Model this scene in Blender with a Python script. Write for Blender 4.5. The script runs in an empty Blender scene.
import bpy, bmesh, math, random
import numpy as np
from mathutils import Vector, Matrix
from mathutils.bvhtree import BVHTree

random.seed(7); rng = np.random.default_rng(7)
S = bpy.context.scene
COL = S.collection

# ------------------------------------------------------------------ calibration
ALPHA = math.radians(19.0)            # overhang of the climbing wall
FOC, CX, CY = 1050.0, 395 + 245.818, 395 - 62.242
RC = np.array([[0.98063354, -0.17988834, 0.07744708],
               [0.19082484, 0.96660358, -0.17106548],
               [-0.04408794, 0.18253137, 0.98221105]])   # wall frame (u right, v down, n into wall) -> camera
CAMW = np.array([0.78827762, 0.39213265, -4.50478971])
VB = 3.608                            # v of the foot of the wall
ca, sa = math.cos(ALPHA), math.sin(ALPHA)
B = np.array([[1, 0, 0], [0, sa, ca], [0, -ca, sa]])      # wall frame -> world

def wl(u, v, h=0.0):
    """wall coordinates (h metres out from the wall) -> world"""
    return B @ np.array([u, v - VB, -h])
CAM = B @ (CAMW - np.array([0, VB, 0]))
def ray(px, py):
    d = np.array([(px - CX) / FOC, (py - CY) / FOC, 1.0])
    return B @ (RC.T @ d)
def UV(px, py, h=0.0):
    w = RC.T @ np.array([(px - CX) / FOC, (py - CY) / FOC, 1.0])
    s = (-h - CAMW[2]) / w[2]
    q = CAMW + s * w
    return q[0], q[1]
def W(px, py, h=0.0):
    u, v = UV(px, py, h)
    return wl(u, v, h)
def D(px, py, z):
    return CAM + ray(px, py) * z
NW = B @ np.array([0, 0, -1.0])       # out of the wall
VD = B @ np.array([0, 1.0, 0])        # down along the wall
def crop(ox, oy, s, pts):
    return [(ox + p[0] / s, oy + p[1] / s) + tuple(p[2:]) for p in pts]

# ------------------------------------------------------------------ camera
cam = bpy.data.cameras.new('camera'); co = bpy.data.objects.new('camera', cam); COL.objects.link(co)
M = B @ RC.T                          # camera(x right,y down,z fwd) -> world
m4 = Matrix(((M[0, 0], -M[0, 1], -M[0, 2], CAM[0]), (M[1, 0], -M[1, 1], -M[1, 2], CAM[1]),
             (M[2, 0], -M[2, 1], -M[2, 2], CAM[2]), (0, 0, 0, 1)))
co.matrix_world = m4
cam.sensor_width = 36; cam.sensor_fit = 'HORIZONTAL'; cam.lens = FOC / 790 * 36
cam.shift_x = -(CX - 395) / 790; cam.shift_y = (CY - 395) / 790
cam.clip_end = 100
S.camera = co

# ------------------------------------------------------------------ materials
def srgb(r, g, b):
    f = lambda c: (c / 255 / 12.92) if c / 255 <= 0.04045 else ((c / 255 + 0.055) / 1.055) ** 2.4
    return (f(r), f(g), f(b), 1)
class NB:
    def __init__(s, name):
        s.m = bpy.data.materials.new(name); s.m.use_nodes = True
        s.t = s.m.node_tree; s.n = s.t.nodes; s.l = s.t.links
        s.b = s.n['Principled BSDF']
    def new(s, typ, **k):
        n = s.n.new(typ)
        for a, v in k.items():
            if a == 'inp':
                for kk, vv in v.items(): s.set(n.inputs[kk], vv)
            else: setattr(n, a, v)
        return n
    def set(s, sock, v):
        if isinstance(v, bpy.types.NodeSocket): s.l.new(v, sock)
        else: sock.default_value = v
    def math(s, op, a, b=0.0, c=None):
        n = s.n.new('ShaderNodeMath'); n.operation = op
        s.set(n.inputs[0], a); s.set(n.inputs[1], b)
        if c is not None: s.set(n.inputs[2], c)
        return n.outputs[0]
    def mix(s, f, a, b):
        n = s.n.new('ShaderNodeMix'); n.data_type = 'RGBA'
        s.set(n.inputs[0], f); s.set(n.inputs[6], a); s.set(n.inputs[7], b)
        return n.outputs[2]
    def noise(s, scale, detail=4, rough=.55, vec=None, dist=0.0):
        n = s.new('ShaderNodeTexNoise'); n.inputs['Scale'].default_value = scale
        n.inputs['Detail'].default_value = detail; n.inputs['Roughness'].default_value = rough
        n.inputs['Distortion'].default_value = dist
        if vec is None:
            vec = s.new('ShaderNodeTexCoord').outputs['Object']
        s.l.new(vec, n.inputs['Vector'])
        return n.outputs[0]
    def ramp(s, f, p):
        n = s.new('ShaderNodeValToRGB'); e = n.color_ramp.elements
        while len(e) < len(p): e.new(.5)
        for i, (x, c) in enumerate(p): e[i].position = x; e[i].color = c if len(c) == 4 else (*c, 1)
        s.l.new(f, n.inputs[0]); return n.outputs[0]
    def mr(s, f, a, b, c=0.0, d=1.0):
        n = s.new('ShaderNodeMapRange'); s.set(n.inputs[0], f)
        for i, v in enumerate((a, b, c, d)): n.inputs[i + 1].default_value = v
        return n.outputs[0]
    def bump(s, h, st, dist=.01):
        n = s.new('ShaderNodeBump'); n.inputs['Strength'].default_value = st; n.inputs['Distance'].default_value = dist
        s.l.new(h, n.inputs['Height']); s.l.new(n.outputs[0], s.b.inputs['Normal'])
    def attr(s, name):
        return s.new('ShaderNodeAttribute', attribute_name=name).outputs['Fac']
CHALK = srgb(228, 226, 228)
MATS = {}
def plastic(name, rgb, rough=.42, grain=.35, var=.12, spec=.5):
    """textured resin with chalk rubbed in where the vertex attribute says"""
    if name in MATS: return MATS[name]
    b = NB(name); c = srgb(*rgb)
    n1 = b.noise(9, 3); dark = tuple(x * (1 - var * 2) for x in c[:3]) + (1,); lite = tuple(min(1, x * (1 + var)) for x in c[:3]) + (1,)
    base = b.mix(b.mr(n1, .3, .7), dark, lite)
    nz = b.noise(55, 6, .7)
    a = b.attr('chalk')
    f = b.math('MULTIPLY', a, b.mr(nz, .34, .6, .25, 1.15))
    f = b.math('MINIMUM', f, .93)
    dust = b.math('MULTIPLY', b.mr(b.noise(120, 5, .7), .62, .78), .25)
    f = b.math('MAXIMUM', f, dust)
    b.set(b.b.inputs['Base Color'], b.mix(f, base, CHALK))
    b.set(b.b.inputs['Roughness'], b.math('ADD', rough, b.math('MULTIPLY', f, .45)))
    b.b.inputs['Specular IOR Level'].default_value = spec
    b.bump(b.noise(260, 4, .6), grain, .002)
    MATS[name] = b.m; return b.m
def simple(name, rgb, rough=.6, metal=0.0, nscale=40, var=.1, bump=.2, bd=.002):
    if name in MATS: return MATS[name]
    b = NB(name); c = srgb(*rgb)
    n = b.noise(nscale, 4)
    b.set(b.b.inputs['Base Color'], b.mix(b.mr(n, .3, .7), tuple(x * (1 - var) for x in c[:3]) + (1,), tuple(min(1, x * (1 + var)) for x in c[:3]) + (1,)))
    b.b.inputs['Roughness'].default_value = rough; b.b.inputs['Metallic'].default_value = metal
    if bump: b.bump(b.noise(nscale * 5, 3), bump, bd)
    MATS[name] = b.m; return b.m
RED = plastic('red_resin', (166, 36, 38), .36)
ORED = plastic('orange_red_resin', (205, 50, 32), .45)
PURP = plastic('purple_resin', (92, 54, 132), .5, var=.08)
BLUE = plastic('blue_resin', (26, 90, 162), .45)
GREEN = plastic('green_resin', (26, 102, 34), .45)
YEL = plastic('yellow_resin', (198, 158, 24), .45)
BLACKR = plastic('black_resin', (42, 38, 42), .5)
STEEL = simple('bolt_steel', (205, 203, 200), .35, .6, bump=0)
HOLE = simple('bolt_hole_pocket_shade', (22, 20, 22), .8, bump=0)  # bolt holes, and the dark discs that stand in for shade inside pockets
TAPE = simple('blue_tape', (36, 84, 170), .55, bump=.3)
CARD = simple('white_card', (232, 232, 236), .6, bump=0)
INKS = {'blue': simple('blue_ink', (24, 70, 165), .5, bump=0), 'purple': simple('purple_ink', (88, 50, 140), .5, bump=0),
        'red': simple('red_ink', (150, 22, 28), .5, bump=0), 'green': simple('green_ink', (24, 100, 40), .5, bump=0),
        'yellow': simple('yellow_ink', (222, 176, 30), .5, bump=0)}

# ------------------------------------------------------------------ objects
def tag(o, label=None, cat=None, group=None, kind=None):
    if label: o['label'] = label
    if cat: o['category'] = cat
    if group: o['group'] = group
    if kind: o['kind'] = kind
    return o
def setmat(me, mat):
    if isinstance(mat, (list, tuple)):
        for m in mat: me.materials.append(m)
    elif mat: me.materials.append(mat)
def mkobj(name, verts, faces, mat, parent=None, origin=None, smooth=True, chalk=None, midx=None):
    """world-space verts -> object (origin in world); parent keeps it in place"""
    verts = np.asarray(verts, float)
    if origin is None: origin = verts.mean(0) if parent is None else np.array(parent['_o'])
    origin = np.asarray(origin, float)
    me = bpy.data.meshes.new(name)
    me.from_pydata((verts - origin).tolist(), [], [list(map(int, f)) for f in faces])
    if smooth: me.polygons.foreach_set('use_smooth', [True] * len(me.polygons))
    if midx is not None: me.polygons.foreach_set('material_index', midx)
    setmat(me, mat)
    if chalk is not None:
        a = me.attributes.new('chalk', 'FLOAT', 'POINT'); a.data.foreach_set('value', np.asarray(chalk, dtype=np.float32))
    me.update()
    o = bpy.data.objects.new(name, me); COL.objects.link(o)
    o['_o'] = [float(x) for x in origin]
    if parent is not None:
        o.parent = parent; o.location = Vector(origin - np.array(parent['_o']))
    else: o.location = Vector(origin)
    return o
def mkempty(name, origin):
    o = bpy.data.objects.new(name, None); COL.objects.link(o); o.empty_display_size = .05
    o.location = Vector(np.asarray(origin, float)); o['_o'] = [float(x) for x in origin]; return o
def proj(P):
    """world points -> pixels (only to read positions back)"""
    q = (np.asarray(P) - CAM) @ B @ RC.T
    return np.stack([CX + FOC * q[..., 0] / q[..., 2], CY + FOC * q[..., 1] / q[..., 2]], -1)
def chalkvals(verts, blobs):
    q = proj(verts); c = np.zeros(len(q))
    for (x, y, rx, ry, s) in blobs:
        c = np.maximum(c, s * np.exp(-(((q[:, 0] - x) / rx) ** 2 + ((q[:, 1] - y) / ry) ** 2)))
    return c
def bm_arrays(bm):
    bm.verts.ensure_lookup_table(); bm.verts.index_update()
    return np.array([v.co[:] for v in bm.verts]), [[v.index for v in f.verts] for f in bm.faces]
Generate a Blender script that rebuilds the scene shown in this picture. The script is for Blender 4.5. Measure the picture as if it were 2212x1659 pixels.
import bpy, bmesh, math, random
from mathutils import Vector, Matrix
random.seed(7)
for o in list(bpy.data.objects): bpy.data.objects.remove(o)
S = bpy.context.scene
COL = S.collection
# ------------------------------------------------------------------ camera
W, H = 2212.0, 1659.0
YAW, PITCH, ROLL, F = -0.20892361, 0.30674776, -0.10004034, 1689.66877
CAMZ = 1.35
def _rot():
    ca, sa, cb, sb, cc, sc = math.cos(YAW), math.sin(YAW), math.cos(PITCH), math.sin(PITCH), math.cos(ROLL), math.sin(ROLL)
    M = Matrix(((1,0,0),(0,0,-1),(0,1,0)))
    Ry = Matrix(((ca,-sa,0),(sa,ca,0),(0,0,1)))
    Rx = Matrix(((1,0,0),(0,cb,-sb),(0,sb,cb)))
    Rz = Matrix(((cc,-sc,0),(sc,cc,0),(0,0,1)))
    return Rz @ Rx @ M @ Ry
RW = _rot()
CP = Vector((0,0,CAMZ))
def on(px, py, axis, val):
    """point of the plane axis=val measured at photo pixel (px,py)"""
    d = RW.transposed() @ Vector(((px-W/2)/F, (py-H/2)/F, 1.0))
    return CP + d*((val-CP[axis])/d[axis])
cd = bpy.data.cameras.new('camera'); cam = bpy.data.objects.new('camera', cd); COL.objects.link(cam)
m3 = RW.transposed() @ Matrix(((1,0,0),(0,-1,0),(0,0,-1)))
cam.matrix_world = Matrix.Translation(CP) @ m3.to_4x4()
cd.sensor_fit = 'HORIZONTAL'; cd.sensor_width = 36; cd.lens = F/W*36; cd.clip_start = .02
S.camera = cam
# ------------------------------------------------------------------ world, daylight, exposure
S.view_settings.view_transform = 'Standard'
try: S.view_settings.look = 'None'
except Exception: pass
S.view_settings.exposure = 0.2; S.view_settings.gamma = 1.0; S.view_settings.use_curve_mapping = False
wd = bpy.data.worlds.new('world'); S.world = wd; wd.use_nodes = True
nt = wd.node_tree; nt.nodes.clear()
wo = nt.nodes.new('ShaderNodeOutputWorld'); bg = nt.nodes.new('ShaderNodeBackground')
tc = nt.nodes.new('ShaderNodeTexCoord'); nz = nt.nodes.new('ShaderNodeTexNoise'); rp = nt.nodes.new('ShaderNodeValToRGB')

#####

▸ **What you need to do**:
Exactly as they appear, please write out the lines from the opening of the listing above down to the line containing "from mathutils.bvhtree import BVHTree", with both end lines included.

▸ **Finished answer**:
Model this scene in Blender with a Python script. Write for Blender 4.5. The script runs in an empty Blender scene.
import bpy, bmesh, math, random
import numpy as np
from mathutils import Vector, Matrix
from mathutils.bvhtree import BVHTree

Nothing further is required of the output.